Lehrbuchhafte Sparkassen-Biografie
Dessen Lebenslauf liest sich, als hätte der Vater von zwei Kindern die Spezialitäten der Sparkassenwelt schon mit der Muttermilch aufgesogen. 1954 in Heidelberg geboren machte Schleweis nach dem Abitur zunächst eine Ausbildung zum Bankkaufmann bei der heimischen Sparkasse. Danach absolvierte er den Sparkassenfachlehrgang an der Sparkassenakademie in Rastatt und besuchte danach auch noch die Deutsche Sparkassenakademie in Bonn. Die Sparkassentreue zahlte sich aus, 1988 rückte Schleweis in den Vorstand der Sparkasse Heidelberg auf, 2002 wurde er deren Vorsitzender. Eine Sparkassenkarriere wie aus dem Bilderbuch.
Das sind Deutschlands Sparkassenverbandspräsidenten seit 1953
Der Banker leitete den Sparkassenverband bei dessen Wiederbelebung nach dem Zweiten Weltkrieg. Die Zentrale saß damals noch nicht in Berlin sondern am Finanzplatz Frankfurt und später in der damaligen westdeutschen Bundeshauptstadt Bonn.
Der 2015 verstorbene Ludwig Poullain war ein legendärer Banker und führte vor seiner Zeit als Sparkassenpräsident die nordrhein-westfälische Landesbank WestLB. Das war zu deren besseren Zeiten. Nach der Finanzkrise musste das Institut auf Geheiß der EU-Kommission abgewickelt werden. Die Rechnung zahlten – Ironie der Geschichte – die Sparkassen in NRW. Und die deutschen Steuerzahler.
Der CSU-Politiker Helmut Geiger eröffnete den Reigen von Unionspolitikern auf dem Sparkassenthron. Drei seiner Nachfolger haben ein schwarzes Parteibuch von CDU oder CSU.

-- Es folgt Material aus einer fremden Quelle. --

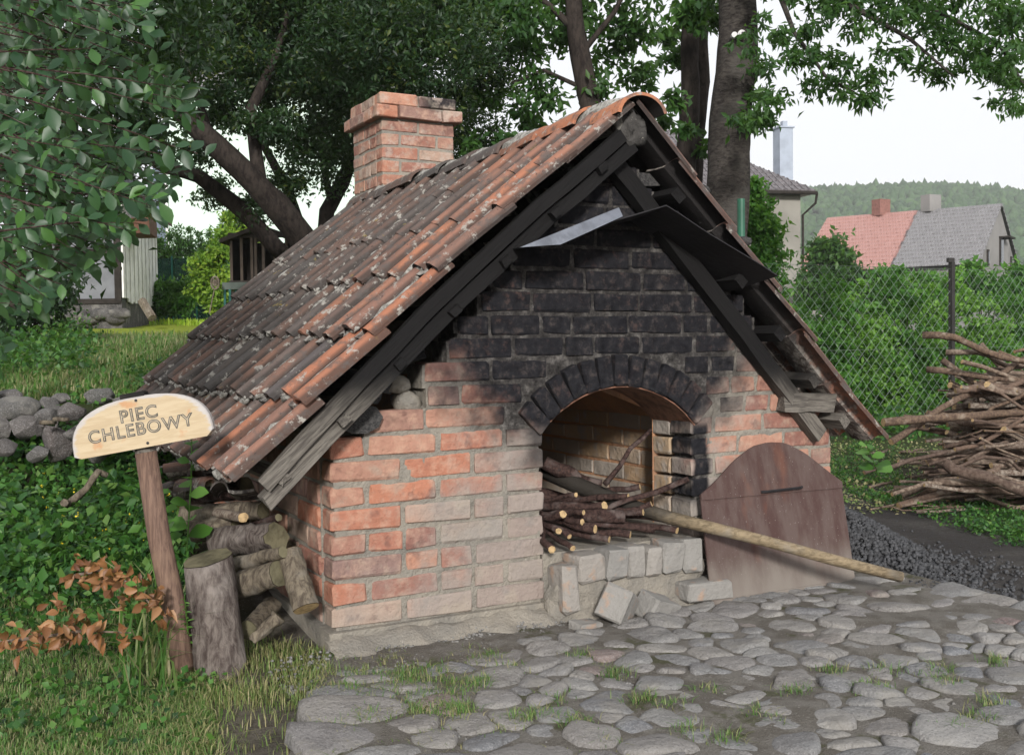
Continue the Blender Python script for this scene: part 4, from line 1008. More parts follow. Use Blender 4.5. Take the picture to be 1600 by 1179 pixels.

Dass der CDU-Politiker Horst Köhler es bis zum deutschen Staatsoberhaupt bringen sollte, ahnte während seiner Zeit als Sparkassenpräsident noch niemand. Der spätere Bundespräsident leitete nach seinem Abschied aus dem DSGV zunächst den Internationalen Währungsfonds.
Der Jurist Dietrich Hoppenstedt begann seine Karriere im niedersächsischen Sparkassenverband. Er dominierte die Sparkassenwelt so stark, dass diese nach seinem Abgang als Präsident einen Zerfall fürchtete.
Der baden-württembergische CDU-Politiker Heinrich Haasis führte den DSGV durch die Weltfinanzkrise und bewältigte in seiner Amtszeit die Krise der Landesbank Berlin. Zudem sorgte er für die Komplettübernahme der Sparkassen-Fondstochter Deka von den durch die Finanzkrise angeschlagenen Landesbanken.
Der CSU-Politiker Georg Fahrenschon war bayerischer Finanzminister und löste überraschend das Unionsticket nach Berlin. Der bis dahin jüngste Sparkassenpräsident musste die Abwicklung der NRW-Landesbank WestLB bewältigen und verhinderte den Bruch des Haftungsverbunds aus Sparkassen und Landesbanken. Seine sicher geglaubte Wiederwahl im November 2017 scheiterte, weil überraschend öffentlich wurde, dass er seine persönlichen Steuererklärungen verspätet abgegeben hatte.
Helmut Schleweis ist derzeit noch Vorstandsvorsitzender der Sparkasse Heidelberg. Er ist bereits Bundesobmann der Sparkassen und damit ranghöchster Vertreter der knapp 400 Institute im Lobbyverband DSGV. Die Chefs der regionalen Sparkassenverbände schlugen den 63-Jährigen als Fahrenschon-Nachfolger vor. Er soll das Amt noch im Dezember 2017 antreten.
Kein Wunder, dass Schleweis sich selber als "eingefleischten Sparkässler" sieht, wie er mal in einem Interview mit dem "Handelsblatt" betonte. Er sehe das nicht als Job, sondern als "Berufung". "Bei Herrn Schleweis treffen die Bodenständigkeit eines heimatverbundenen Kurpfälzers mit großer Sachkenntnis und Weltläufigkeit zusammen", sagt Peter Schneider.
2010 wurde Schleweis erstmals zum Bundesobmann der Sparkassen gewählt und damit Vizepräsident des DSGV. Die Berliner Verbandsluft ist ihm also nicht fremd. Während der vergangenen Merkel-Regierung war er regelmäßiger Gast im Mittelstandsbeirat des Bundeswirtschaftsministeriums.